48. It would be an altogether positive bias for any journalist. But mine is a minority view, and I'm not the editor
49. @HereAndNowRobin is trying to please.
The Koch Brothers are now a major funder of NPR. They are the editor. If the editor doesn't like it he won't buy it.
50. So - assuming Robin doesn't want to go sleep under a bridge with all them gandies, she needs to please the editor. Not her fault.
51. The piece was about how the tax scam will screw graduate assistants at research universities, and for a piece snuck out under the watchful eye of the John Birch Society it wasn't bad.
52. But - it had to include, unchallenged, a mention that the Republicans say the tax plan will grow the economy so much that the graduate students won't mind
53. Paying taxes out of the money they are paid, on money they never see. So, say, if you make $10K a year but your University
54. waives $15K / year in tuition, you'll have to cough up the cash to pay taxes on "$25,000" income out of your $10K cash.

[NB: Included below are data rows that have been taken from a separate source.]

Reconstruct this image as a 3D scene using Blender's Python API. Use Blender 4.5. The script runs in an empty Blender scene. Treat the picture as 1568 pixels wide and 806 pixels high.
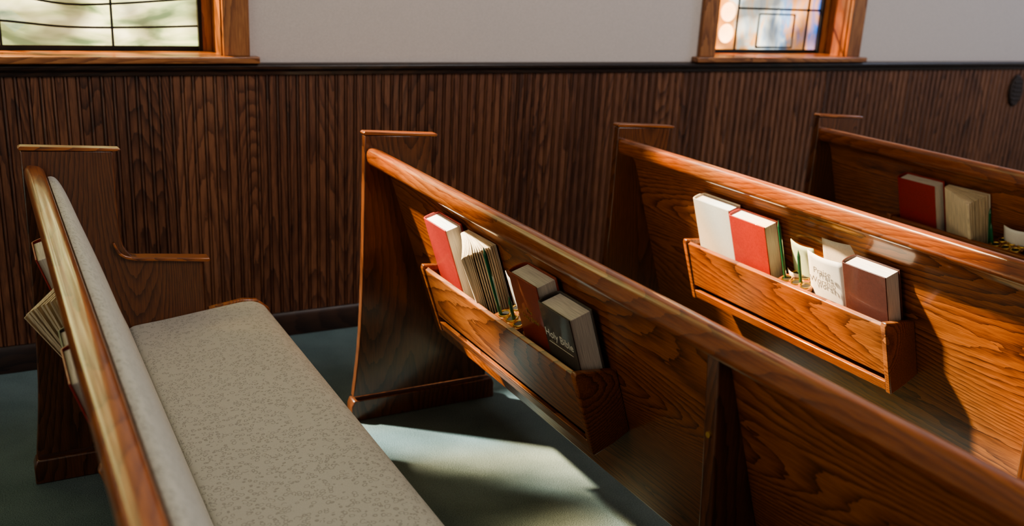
import bpy, bmesh, math, random
from mathutils import Matrix, Vector
random.seed(4)
D=bpy.data; COL=bpy.context.collection

# ---------------------------------------------------------------- materials
def mat(name):
    m=D.materials.new(name); m.use_nodes=True
    nt=m.node_tree; b=nt.nodes['Principled BSDF']
    return m,nt,b
def N(nt,t,**k):
    n=nt.nodes.new(t)
    for a,v in k.items():
        if a.startswith('i_'):
            key=a[2:]; key=int(key) if key.isdigit() else key.replace('_',' ')
            n.inputs[key].default_value=v
        else: setattr(n,a,v)
    return n
def L(nt,a,b): nt.links.new(a,b)
def math_(nt,op,a,b=None):
    n=N(nt,'ShaderNodeMath',operation=op)
    for i,v in enumerate((a,b)):
        if v is None: continue
        if isinstance(v,(int,float)): n.inputs[i].default_value=v
        else: L(nt,v,n.inputs[i])
    return n.outputs[0]
def ramp(nt,fac,stops):
    r=N(nt,'ShaderNodeValToRGB'); e=r.color_ramp.elements
    while len(e)<len(stops): e.new(.5)
    for el,(p,c) in zip(e,stops): el.position=p; el.color=(*c,1)
    L(nt,fac,r.inputs[0]); return r.outputs[0]
def plain(name,c,rough=.6,metal=0,coat=0,noise=0.0):
    m,nt,b=mat(name); b.inputs['Base Color'].default_value=(*c,1)
    b.inputs['Roughness'].default_value=rough; b.inputs['Metallic'].default_value=metal
    b.inputs['Coat Weight'].default_value=coat
    if noise:
        g=N(nt,'ShaderNodeNewGeometry'); n=N(nt,'ShaderNodeTexNoise',i_Scale=180.0,i_Detail=3.0); L(nt,g.outputs['Position'],n.inputs['Vector'])
        L(nt,ramp(nt,n.outputs[0],[(.3,tuple(x*(1-noise) for x in c)),(.7,tuple(min(1,x*(1+noise)) for x in c))]),b.inputs['Base Color'])
    return m
def wood(name,axis,dark,mid,light,rough=.3,coat=.5,rings=55,board=0,stretch=.16,nscale=2.6,fine=1.0,ringc=.55,cr=.12):
    m,nt,b=mat(name)
    g=N(nt,'ShaderNodeNewGeometry')
    s=[1,1,1]; s[axis]=stretch
    mp=N(nt,'ShaderNodeMapping'); mp.inputs['Scale'].default_value=s
    L(nt,g.outputs['Position'],mp.inputs['Vector'])
    vec=mp.outputs[0]
    if board:
        sx=N(nt,'ShaderNodeSeparateXYZ'); L(nt,g.outputs['Position'],sx.inputs[0])
        fl=math_(nt,'FLOOR',math_(nt,'DIVIDE',sx.outputs[0],board))
        wn=N(nt,'ShaderNodeTexWhiteNoise',noise_dimensions='1D'); L(nt,fl,wn.inputs['W'])
        cb=N(nt,'ShaderNodeCombineXYZ'); L(nt,math_(nt,'MULTIPLY',wn.outputs[0],7.0),cb.inputs[2]); L(nt,math_(nt,'MULTIPLY',wn.outputs[0],13.0),cb.inputs[1])
        va=N(nt,'ShaderNodeVectorMath',operation='ADD'); L(nt,vec,va.inputs[0]); L(nt,cb.outputs[0],va.inputs[1]); vec=va.outputs[0]
    n1=N(nt,'ShaderNodeTexNoise',i_Scale=nscale,i_Detail=1.0,i_Roughness=.4,i_Distortion=.2); L(nt,vec,n1.inputs['Vector'])
    sw=[60,60,60]; sw[axis]=14
    mpw=N(nt,'ShaderNodeMapping'); mpw.inputs['Scale'].default_value=sw; L(nt,g.outputs['Position'],mpw.inputs['Vector'])
    nw=N(nt,'ShaderNodeTexNoise',i_Scale=1.0,i_Detail=2.0); L(nt,mpw.outputs[0],nw.inputs['Vector'])
    r=math_(nt,'ADD',math_(nt,'MULTIPLY',n1.outputs[0],float(rings)),math_(nt,'MULTIPLY',nw.outputs[0],.8))
    fr=math_(nt,'POWER',math_(nt,'FRACT',r),2.6)
    s2=[130,130,130]; s2[axis]=6
    mp2=N(nt,'ShaderNodeMapping'); mp2.inputs['Scale'].default_value=s2; L(nt,g.outputs['Position'],mp2.inputs['Vector'])
    n2=N(nt,'ShaderNodeTexNoise',i_Scale=2.4,i_Detail=3.0,i_Roughness=.65); L(nt,mp2.outputs[0],n2.inputs['Vector'])
    n3=N(nt,'ShaderNodeTexNoise',i_Scale=1.7,i_Detail=2.0); L(nt,mp.outputs[0],n3.inputs['Vector'])
    f=math_(nt,'ADD',math_(nt,'MULTIPLY',fr,ringc),math_(nt,'MULTIPLY',math_(nt,'SUBTRACT',n2.outputs[0],.5),1.1*fine))
    f=math_(nt,'ADD',f,math_(nt,'MULTIPLY',math_(nt,'SUBTRACT',n3.outputs[0],.5),.4))
    f=math_(nt,'ADD',f,.25)
    if board: f=math_(nt,'ADD',f,math_(nt,'MULTIPLY',math_(nt,'SUBTRACT',wn.outputs[0],.5),.28))
    c=ramp(nt,f,[(.05,light),(.45,mid),(.95,dark)])
    L(nt,c,b.inputs['Base Color'])
    b.inputs['Roughness'].default_value=rough; b.inputs['Coat Weight'].default_value=coat; b.inputs['Coat Roughness'].default_value=cr
    bp=N(nt,'ShaderNodeBump',i_Strength=.12,i_Distance=.001,invert=True); L(nt,f,bp.inputs['Height']); L(nt,bp.outputs[0],b.inputs['Normal'])
    return m
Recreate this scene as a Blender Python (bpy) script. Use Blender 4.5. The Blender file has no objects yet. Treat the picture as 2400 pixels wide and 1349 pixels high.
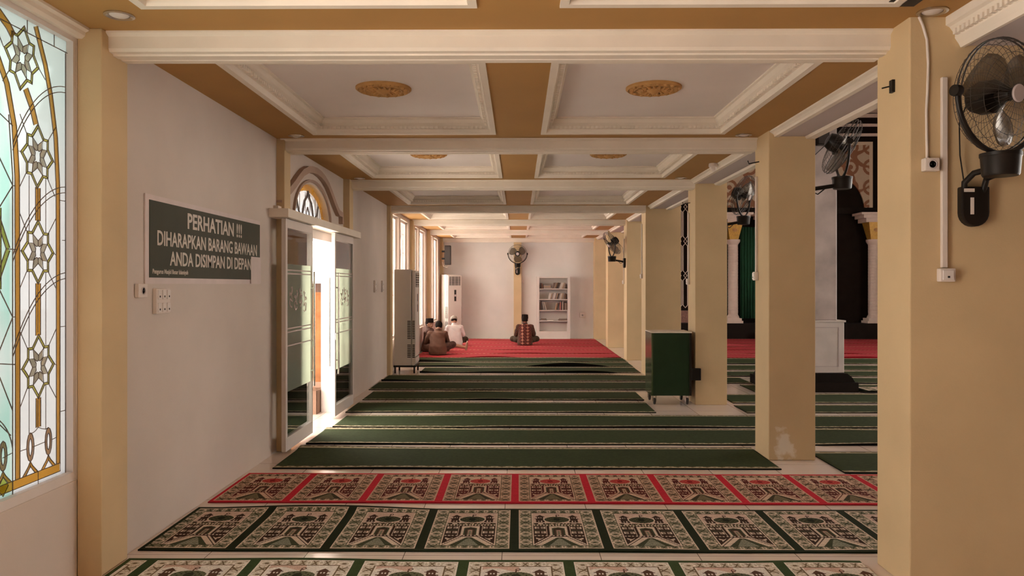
import bpy, bmesh, math, random
import numpy as np
from mathutils import Vector, Matrix, Euler

random.seed(7)
SC = bpy.context.scene
COL = SC.collection
PI = math.pi

# ------------------------------------------------------------------ camera
cam_d = bpy.data.cameras.new('camera')
cam = bpy.data.objects.new('camera', cam_d)
COL.objects.link(cam)
cam.location = (0, 0, 1.65)
cam.rotation_euler = (PI / 2, 0, math.atan(15 / 1800))
cam_d.sensor_width = 36
cam_d.lens = 27.0
cam_d.shift_y = -6.5 / 2400
cam_d.clip_end = 200
SC.camera = cam

# ------------------------------------------------------------------ light
SC.view_settings.view_transform = 'Standard'
SC.view_settings.look = 'None'
SC.view_settings.exposure = 0.76
SC.view_settings.gamma = 1.0
SC.view_settings.use_curve_mapping = False
SC.cycles.max_bounces = 10
SC.cycles.diffuse_bounces = 6
SC.cycles.transparent_max_bounces = 24
SC.cycles.sample_clamp_indirect = 4
SC.cycles.caustics_reflective = False
SC.cycles.caustics_refractive = False
world = bpy.data.worlds.new('sky')
SC.world = world
world.use_nodes = True
wb = world.node_tree.nodes['Background']
wb.inputs['Color'].default_value = (1.0, 0.92, 0.84, 1)
wb.inputs['Strength'].default_value = 7.0


sun_d = bpy.data.lights.new('sun', 'SUN')
sun_d.energy = 20
sun_d.angle = math.radians(3)
sun_d.color = (1.0, 0.93, 0.84)
sun = bpy.data.objects.new('sun', sun_d)
COL.objects.link(sun)
sun.location = (-8, 6, 9)
sun.rotation_euler = Vector((0.42, -0.38, -0.82)).to_track_quat('-Z', 'Y').to_euler()


# ------------------------------------------------------------------ materials
def lin(c):
    return tuple((x / 12.92 if x <= 0.04045 else ((x + 0.055) / 1.055) ** 2.4) for x in c)


def s8(r, g, b):
    return lin((r / 255, g / 255, b / 255))


def mat(name, col, rough=0.7, var=0.06, scale=3.0, bump=0.0, bscale=60.0, metal=0.0, spec=0.5, attr=None):
    """plain procedural surface: base colour with a slow noise variation and an optional fine bump"""
    m = bpy.data.materials.new(name)
    m.use_nodes = True
    nt = m.node_tree
    b = nt.nodes['Principled BSDF']
    b.inputs['Roughness'].default_value = rough
    b.inputs['Metallic'].default_value = metal
    b.inputs['Specular IOR Level'].default_value = spec
    tc = nt.nodes.new('ShaderNodeTexCoord')
    if attr:
        a = nt.nodes.new('ShaderNodeAttribute')
        a.attribute_name = attr
        src = a.outputs['Color']
    else:
        r = nt.nodes.new('ShaderNodeRGB')
        r.outputs[0].default_value = (*col, 1)
        src = r.outputs[0]
    if var > 0:
        n = nt.nodes.new('ShaderNodeTexNoise')
        n.inputs['Scale'].default_value = scale
        n.inputs['Detail'].default_value = 6
        nt.links.new(tc.outputs['Object'], n.inputs['Vector'])
        mr = nt.nodes.new('ShaderNodeMapRange')
        mr.inputs['From Min'].default_value = 0.3
        mr.inputs['From Max'].default_value = 0.7
        mr.inputs['To Min'].default_value = 1 - var
        mr.inputs['To Max'].default_value = 1 + var
        nt.links.new(n.outputs['Fac'], mr.inputs['Value'])
        mx = nt.nodes.new('ShaderNodeMix')
        mx.data_type = 'RGBA'
        mx.blend_type = 'MULTIPLY'
        mx.inputs['Factor'].default_value = 1
        nt.links.new(src, mx.inputs['A'])
        cmb = nt.nodes.new('ShaderNodeCombineColor')
        for k in range(3):
            nt.links.new(mr.outputs[0], cmb.inputs[k])
        nt.links.new(cmb.outputs[0], mx.inputs['B'])
        src = mx.outputs['Result']
    nt.links.new(src, b.inputs['Base Color'])
    if bump > 0:
        n2 = nt.nodes.new('ShaderNodeTexNoise')
        n2.inputs['Scale'].default_value = bscale
        n2.inputs['Detail'].default_value = 4
        nt.links.new(tc.outputs['Object'], n2.inputs['Vector'])
        bp = nt.nodes.new('ShaderNodeBump')
        bp.inputs['Strength'].default_value = bump
        bp.inputs['Distance'].default_value = 0.004
        nt.links.new(n2.outputs['Fac'], bp.inputs['Height'])
        nt.links.new(bp.outputs[0], b.inputs['Normal'])
    return m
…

55. It typically costs a graduate assistant somewhere between 99% and 110% of her cash stipend to live for a year, so I'm sure
56. it won't be a hardship to her to spit out 53% of her stipend to the tax man, so the Koch Brothers can get a much needed break.
57. If we had ONE INDEPENDENT media outlet they would do an in-depth piece on the historic record of Republican tax cuts.
58. They wouldn't have the requisite Republican saying "Tax cuts economic growth jobs pay for themselves blah-de-blah blah." They could report
59. The actual numbers by which the deficit went up after Reagan's tax cuts, then after Bush's. They could report how NOBODY in the working classes has gotten a raise
60. since Reagan started this crap.
They could do an in-depth report on how tax cuts made the economy in Kansas shrivel up
61. like a nightcrawler on a hot sidewalk after an August thunderstorm.
They could report on how the economy worked under Eisenhower
62. When the top tax rate was well up in the 90s.
Aftwr they finished that I could make some suggestions for them about language, punch, impact
63. And the judicious application of the word "lie."
But you've probably had enough for now.